North Korean leader Kim Jong Un vowed to continue building spy satellites, calling this an “essential task,” state-run media said Wednesday, in his first comments after the nuclear-armed country’s latest attempt at orbit ended in a ball of fire.
“Possessing military reconnaissance satellites helps our nation further strengthen self-defense deterrence and protect national sovereignty and security from potential threats ... due to U.S. military actions and various provocative acts,” the North’s official Korean Central News Agency quoted Kim as saying. “We are working on this as a prerequisite and essential task.”
Kim, who made the remarks during a visit to the Academy of Defense Sciences on Tuesday to mark the 60th anniversary of the agency's founding, also delivered a rare admission of failure, saying that the satellite-carrying rocket had self-destructed “due to an abnormality in the first-stage engine.”
The North Korean strongman also threatened Seoul with “overwhelming decisive action,” saying South Korea was “playing with fire” after it held military exercises following Tuesday’s launch.
Pyongyang confirmed the rocket's failure, with the vice general-director of the country's space agency blaming a newly developed liquid oxygen and petroleum engine.
The U.S. called the launch “a brazen violation” of United Nations Security Council resolutions, and was joined by Japan and South Korea in claiming it had “involved technologies that are directly related to the DPRK intercontinental ballistic missile program,” using the abbreviation of the North's official name, the Democratic People's Republic of Korea.
But Kim claimed that Pyongyang’s moves were “critical” for its security and that his country had operated within the bounds of international decorum with the satellite attempt.
“The reason we are accelerating the acquisition of reconnaissance satellites rather than communication satellites, weather observation satellites or resource exploration satellites, which are practical and essential right now, is because acquiring them is a critical task directly related to the security of our nation,” he said.

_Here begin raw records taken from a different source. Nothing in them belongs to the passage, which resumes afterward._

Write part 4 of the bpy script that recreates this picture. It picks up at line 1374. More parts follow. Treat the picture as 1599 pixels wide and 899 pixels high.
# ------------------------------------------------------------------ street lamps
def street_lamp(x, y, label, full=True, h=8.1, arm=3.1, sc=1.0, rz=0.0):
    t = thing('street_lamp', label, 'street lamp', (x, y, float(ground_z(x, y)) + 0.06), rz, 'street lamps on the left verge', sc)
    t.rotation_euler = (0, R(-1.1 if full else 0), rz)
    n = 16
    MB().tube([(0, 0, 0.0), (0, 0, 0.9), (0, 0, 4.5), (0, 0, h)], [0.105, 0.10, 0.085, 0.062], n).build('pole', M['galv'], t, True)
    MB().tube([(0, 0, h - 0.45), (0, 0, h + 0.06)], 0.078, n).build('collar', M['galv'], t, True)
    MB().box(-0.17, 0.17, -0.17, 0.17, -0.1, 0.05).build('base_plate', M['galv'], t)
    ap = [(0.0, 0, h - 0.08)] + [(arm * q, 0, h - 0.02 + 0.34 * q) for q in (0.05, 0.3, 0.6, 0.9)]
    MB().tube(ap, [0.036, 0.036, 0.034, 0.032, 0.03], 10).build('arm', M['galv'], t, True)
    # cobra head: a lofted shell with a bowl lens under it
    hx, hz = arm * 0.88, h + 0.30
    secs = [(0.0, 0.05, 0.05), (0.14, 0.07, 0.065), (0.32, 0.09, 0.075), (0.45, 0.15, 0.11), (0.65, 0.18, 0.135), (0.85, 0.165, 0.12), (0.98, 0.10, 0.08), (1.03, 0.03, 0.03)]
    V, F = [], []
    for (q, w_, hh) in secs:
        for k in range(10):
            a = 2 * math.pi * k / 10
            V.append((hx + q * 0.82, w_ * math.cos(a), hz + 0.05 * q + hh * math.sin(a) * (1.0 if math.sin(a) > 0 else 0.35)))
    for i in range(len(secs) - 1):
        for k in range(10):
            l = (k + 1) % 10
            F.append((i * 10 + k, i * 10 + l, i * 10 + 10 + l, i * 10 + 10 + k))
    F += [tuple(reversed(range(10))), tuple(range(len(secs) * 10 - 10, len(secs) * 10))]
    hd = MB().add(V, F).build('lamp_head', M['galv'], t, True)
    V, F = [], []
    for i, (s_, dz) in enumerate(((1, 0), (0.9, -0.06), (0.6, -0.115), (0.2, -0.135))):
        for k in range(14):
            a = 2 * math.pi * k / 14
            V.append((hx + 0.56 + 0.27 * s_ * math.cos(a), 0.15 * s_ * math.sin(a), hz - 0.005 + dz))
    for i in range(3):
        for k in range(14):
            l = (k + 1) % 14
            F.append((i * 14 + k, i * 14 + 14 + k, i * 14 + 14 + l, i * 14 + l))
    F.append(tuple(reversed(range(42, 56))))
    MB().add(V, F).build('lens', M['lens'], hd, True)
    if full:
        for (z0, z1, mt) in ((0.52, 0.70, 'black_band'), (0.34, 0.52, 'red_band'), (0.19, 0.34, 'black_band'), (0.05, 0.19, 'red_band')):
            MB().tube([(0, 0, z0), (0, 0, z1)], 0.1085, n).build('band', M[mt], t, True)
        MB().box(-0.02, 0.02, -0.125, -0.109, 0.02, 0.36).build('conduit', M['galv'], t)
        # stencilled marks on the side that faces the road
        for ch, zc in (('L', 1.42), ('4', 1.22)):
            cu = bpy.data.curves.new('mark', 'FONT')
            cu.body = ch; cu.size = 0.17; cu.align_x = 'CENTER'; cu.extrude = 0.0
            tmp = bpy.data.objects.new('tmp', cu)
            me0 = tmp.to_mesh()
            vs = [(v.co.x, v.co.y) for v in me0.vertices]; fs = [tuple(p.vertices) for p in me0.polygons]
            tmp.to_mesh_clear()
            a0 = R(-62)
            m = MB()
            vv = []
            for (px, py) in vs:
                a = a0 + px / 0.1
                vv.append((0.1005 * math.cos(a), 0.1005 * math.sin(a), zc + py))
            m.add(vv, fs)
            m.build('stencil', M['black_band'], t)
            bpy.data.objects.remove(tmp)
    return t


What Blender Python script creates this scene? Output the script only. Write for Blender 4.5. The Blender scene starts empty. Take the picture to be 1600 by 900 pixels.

The U.S. and South Korean militaries kicked off four days of regular live-fire air drills Monday involving more than 90 aircraft over waters off South Korea's flash point western coast, local media reported. Kim has cited these types of drills as a justification for bolstering his country’s military muscle.
In Tokyo, meanwhile, Chief Cabinet Secretary Yoshimasa Hayashi said Wednesday that Japan was aware of Kim’s remarks, reiterating the government’s view that North Korea is likely to “push forward” with more satellite launches in the future.
The North has failed in three of its four attempts to put a military reconnaissance satellite into orbit, a failure rate “that suggests a design under active development, some sort of systemic production/quality control weakness, or a combination of both,” researchers from the Center for Strategic and International Studies think tank said in a report Tuesday.
They, however, added that such failures “are not unexpected” in the process of refining launch capabilities.
“If North Korea can persevere through the next two announced launches, absorb and implement the lessons of its failures, and refine the ... design, it is likely to produce a reliable (space launch vehicle) by this time next year,” they wrote.
Also Wednesday, South Korea's military said it had detected more than 200 balloons presumed to have been sent by Pyongyang across the inter-Korean border — the largest amount the North had flown into the South — the Yonhap news agency reported.
North Korea had warned earlier this week of a "tit-for-tat action" in response to anti-Pyongyang leaflets flown over the border by activists from the South.
The North Korean balloons that had been collected so far did not carry leaflets, but rather trash and other waste, including feces, local media reported, with authorities warning residents not to touch them and report them to nearby military or police.